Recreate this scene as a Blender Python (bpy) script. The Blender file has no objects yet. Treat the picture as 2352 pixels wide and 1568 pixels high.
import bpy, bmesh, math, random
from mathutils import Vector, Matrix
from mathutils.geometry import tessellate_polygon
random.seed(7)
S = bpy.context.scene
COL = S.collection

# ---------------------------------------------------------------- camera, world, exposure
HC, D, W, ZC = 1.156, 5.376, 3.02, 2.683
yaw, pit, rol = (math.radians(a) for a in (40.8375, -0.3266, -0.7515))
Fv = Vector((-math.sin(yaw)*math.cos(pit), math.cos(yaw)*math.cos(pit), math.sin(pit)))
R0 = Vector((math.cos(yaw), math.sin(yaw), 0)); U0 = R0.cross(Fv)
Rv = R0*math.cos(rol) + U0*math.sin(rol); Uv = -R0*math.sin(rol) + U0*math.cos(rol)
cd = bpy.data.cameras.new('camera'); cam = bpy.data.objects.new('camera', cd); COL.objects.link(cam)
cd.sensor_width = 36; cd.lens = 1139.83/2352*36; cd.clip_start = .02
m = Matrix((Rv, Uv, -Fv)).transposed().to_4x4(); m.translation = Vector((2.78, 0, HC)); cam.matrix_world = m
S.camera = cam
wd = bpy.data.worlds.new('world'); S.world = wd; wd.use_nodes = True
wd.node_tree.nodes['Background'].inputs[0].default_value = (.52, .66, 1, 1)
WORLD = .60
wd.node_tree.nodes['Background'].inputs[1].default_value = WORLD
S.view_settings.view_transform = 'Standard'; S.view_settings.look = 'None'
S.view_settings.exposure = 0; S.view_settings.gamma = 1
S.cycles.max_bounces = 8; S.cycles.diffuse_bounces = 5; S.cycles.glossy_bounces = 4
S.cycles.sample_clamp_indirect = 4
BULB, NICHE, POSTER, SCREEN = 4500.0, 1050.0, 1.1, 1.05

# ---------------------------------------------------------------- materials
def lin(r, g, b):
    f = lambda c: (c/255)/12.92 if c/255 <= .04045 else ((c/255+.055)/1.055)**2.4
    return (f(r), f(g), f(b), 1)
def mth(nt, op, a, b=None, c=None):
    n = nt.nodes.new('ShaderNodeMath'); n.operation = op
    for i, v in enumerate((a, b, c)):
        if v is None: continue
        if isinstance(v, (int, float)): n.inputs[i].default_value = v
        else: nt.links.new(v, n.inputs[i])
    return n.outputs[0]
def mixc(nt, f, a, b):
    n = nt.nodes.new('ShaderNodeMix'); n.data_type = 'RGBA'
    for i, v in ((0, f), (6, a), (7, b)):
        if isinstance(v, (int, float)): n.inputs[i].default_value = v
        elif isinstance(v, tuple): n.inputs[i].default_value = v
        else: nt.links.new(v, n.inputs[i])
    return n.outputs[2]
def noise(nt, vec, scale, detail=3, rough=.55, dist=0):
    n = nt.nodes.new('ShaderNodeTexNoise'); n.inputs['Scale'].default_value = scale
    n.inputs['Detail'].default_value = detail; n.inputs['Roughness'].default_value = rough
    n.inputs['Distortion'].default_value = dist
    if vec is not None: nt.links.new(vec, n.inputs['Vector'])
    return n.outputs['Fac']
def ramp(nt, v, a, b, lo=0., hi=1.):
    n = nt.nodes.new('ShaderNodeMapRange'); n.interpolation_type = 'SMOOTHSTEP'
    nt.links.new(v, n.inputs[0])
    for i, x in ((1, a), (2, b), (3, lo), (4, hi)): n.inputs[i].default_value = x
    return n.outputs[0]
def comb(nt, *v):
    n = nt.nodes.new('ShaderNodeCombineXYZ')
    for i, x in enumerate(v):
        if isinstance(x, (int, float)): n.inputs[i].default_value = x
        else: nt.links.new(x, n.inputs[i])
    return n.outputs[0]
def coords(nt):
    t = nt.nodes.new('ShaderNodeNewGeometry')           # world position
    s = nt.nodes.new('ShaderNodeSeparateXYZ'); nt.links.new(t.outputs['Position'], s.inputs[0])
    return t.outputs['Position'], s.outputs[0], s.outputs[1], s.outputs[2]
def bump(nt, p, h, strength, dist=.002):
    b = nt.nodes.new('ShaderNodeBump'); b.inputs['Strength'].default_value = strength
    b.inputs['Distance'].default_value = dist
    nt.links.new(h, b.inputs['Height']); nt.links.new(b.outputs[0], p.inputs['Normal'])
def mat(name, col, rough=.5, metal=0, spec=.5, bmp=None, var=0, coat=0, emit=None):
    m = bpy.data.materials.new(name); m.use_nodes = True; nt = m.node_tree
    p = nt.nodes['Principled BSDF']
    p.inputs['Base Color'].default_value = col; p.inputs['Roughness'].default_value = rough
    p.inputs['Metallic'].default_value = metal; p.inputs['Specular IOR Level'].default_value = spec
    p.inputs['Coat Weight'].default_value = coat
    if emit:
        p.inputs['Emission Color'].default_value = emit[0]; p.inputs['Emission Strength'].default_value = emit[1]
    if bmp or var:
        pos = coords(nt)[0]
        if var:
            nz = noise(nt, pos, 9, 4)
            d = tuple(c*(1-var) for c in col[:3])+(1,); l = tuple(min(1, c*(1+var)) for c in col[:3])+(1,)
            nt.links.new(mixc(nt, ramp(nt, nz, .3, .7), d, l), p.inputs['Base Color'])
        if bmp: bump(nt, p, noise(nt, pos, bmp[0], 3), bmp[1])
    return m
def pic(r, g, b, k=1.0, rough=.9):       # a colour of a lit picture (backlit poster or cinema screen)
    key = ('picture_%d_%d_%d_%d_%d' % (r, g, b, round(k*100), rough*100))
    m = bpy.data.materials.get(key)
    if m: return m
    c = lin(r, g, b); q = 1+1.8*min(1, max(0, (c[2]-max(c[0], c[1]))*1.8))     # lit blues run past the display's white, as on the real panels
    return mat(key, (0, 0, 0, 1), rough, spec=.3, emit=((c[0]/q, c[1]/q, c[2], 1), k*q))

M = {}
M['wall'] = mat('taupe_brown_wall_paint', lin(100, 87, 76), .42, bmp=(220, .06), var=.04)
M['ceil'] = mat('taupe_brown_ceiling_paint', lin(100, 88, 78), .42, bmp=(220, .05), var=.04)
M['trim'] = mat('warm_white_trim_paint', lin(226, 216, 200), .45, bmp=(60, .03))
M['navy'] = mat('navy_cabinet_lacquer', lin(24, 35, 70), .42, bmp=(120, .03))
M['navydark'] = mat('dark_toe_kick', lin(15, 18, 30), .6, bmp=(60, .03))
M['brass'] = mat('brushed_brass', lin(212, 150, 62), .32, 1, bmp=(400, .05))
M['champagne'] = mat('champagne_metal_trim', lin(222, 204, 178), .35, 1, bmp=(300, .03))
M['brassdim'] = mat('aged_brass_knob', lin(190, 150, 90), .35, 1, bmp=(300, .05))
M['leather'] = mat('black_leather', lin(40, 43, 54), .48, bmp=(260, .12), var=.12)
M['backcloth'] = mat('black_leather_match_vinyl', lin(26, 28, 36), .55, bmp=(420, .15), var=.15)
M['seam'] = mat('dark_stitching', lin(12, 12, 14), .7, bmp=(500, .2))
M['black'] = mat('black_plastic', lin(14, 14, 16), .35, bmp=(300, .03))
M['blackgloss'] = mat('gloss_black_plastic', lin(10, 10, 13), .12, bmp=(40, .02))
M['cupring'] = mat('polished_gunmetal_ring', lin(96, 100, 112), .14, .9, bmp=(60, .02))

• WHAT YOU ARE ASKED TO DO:
Repeat, word for word, the lines from the opening of the material through the line containing "COL = S.collection".

• FINISHED EXERCISE:
Recreate this scene as a Blender Python (bpy) script. The Blender file has no objects yet. Treat the picture as 2352 pixels wide and 1568 pixels high.
import bpy, bmesh, math, random
from mathutils import Vector, Matrix
from mathutils.geometry import tessellate_polygon
random.seed(7)
S = bpy.context.scene
COL = S.collection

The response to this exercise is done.